Though the marketing of “Catfish” may have unwary viewers believing it to be a thriller of sorts, it’s actually something a bit more conventional. This doesn’t stop it from being suspenseful and, at times, unsettling, thorugh the final payoff.
The movie is a documentary on a young New York photographer named Nev Schulman, filmed by his brother Ariel and friend Henry Joost. Nev develops a Facebook friendship with Abby, a talented eight-year-old artist fin Michigan who likes to send him painted reproductions of his photos. He quickly becomes friends with her entire family, and enters into a long-distance relationship with her much older half-sister, Megan.
A few months go by, and as some cracks begin to show, New and his friends grow suspicious; it seems much of what they’ve been told about Abby, Megan, and their family just doesn’t add up. The properties that the family owns do not seem to actually belong to them; the music that Megan writes and records seems to have been ripped off from websites.
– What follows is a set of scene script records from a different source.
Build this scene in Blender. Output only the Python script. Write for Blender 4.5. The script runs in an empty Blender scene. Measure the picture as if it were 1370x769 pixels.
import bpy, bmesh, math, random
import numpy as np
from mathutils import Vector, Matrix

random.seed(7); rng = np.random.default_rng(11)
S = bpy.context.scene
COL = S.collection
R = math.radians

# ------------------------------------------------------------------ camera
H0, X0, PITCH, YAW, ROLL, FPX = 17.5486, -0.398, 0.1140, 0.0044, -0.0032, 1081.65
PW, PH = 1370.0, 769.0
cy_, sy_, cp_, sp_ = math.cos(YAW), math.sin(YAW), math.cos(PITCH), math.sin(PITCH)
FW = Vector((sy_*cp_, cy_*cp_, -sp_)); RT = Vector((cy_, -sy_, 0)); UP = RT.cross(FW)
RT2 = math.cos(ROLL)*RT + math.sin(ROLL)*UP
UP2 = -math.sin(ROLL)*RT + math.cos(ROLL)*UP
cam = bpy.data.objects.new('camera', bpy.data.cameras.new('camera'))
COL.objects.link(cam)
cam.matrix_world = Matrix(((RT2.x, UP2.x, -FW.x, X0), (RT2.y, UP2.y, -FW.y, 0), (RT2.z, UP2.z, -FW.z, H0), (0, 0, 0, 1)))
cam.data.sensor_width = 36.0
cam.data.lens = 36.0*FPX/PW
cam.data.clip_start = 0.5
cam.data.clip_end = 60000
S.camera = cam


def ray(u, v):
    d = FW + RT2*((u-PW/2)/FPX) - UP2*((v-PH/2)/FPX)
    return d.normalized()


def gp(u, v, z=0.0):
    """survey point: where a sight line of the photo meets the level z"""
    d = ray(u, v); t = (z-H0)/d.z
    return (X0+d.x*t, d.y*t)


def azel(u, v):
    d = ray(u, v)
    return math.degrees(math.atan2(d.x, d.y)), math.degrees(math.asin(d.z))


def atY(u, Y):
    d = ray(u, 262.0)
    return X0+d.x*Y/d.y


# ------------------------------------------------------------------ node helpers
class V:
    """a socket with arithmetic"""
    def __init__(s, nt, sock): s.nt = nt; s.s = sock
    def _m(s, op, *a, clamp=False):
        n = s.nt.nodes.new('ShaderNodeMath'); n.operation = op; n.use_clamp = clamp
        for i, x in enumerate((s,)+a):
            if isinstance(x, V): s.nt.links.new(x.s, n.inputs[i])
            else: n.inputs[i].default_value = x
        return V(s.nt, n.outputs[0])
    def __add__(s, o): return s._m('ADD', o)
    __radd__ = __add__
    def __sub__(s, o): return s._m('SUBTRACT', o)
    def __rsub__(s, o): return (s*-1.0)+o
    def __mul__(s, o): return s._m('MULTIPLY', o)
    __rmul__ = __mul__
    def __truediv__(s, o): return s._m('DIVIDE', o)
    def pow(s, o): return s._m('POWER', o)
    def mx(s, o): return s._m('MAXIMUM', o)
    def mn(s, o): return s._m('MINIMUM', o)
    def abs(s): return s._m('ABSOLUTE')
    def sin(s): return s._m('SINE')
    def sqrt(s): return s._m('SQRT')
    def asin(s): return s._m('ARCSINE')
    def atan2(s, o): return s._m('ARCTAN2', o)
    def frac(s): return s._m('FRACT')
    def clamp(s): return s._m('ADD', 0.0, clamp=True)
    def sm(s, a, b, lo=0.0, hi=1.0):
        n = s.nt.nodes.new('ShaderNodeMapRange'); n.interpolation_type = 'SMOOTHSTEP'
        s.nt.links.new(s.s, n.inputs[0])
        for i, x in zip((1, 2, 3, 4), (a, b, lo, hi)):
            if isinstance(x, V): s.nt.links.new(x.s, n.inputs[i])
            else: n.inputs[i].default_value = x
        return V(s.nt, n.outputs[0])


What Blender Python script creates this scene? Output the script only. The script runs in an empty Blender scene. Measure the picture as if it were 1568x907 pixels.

The group decides to make a surprise visit to Michigan, and the twist in what they find is more sad than shocking. That the distributor (understandably) doesn’t want this revealed before interested viewers have had a chance to see “Catfish” has led to the aforementioned misleading advertising; the Catch-22 situation that arises is that some viewers are going to be disappointed in the big reveal.
The movie probably would have benefited more from a straighter approach, one that would have resulted in a more intriguing character study. Still, it’s an effective cautionary tale on the Facebook phenomenon that forces anyone who’s ever engaged with someone online to stop and think about the malleable “reality” of the virtual world. That it opened so close to the release of “The Social Network” makes for some appropriate co-programming.